Later I was sent to a special project in Ilocos Norte. Hundreds of houses in five sitios (districts) were to be relocated initially to provide a security fence and preservation measures for the lake. Incidentally, the then President used to play in the area as a boy, and later as a place where he liked to spend his holidays. In the series of consultation among the local folks, we were first treated politely and asked the great question why. Next, the old fathers came and knelt before us and begged us to stop the project with tears on their faces. In the succeeding attempts, we were stoned in our vehicle on our way to community meetings. What to do? Our team leader had direct access to the President so after a consensus, she told him it had to be upgrading and not relocation, or he loses out team. We won. This time it was an eye-opener as much as a heart-breaker.

In another instance, I was sent with a multi disciplinary team to a big project, an international and much funded one. But truckloads of food for the beneficiaries didn’t turn out enough at times, and when they did they were not the foodstuff originally intended for consumption. There were talks of highway robbery and interception, though we never heard any official inquiry on them. There was a time when the recipients got tired of eating sardines they went out and bartered the stuff with the local people. One embarrassing incident was when a group head accidentally opened his briefcase during an inter agency meeting and revealed bundles of ripe bananas that looked exactly like those in the rations.

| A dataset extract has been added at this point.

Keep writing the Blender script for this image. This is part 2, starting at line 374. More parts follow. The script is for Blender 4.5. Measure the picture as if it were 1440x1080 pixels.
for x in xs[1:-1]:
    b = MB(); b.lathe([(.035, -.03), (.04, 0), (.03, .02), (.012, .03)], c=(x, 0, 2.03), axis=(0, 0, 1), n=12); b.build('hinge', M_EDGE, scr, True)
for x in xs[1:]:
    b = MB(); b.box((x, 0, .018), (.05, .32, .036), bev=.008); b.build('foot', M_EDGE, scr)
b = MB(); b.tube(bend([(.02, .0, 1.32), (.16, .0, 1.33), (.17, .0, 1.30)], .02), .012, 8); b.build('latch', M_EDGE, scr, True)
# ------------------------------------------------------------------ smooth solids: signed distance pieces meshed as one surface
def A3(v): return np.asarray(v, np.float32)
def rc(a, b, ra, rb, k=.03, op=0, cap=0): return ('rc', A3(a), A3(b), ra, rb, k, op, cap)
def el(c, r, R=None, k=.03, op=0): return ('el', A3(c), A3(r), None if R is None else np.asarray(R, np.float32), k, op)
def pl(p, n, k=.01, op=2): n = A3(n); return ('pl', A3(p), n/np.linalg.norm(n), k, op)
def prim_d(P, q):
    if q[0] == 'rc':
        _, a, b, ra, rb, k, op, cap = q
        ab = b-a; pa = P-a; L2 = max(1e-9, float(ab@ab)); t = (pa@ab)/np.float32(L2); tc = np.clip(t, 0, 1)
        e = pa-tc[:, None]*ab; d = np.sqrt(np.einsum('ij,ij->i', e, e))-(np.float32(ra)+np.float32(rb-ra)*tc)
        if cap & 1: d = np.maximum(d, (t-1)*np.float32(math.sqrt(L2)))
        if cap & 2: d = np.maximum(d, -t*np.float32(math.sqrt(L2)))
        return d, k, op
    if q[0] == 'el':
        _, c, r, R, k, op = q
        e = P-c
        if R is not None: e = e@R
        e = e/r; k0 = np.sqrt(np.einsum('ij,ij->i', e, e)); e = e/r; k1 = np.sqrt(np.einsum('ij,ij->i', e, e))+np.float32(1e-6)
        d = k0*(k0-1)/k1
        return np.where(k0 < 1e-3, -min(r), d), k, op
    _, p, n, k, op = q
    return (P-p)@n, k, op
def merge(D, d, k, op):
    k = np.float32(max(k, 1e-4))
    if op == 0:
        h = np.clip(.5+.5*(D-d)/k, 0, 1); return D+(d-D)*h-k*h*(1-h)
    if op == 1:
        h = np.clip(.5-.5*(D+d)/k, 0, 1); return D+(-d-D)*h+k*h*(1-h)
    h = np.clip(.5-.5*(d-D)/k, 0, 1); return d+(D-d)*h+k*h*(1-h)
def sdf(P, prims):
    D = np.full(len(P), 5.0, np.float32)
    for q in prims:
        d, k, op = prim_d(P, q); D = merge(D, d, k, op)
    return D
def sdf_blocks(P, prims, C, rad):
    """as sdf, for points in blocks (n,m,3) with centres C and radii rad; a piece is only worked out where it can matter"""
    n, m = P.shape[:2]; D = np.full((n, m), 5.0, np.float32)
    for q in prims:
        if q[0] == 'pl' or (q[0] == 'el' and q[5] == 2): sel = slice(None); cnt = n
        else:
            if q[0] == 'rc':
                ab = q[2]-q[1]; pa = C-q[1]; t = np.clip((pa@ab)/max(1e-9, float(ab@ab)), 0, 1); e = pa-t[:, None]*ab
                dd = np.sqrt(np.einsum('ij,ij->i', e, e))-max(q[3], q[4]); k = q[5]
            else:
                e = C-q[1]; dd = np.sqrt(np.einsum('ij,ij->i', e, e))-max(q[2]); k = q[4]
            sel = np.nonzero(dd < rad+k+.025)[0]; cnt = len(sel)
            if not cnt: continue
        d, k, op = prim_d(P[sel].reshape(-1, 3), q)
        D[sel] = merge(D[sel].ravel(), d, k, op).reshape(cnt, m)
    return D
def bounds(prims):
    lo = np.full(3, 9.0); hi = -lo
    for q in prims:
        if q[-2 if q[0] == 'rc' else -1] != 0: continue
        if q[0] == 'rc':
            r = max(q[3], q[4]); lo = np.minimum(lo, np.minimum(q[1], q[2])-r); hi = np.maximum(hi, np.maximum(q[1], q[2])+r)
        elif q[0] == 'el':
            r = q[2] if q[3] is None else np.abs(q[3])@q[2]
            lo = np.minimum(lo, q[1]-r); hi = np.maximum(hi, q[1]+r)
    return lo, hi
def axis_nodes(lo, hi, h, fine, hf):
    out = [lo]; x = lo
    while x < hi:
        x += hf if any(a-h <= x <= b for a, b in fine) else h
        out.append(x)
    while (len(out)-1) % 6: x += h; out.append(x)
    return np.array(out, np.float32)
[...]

Since then I transferred from one agency to another, from government to non-government. I felt I had to find the reason to stay put and maybe make life easier for me. Why does one leave a good paying job? First I thought I wanted to pursue graduate education. Then maybe a better occupation could be waiting. Or I could do something else and be good at it, too. But it always boiled down to frustration at the thought that it would take great effort and a long time to change things that have become pervasive in our culture and have become part of what we are as a people – corruption. How do we fight it?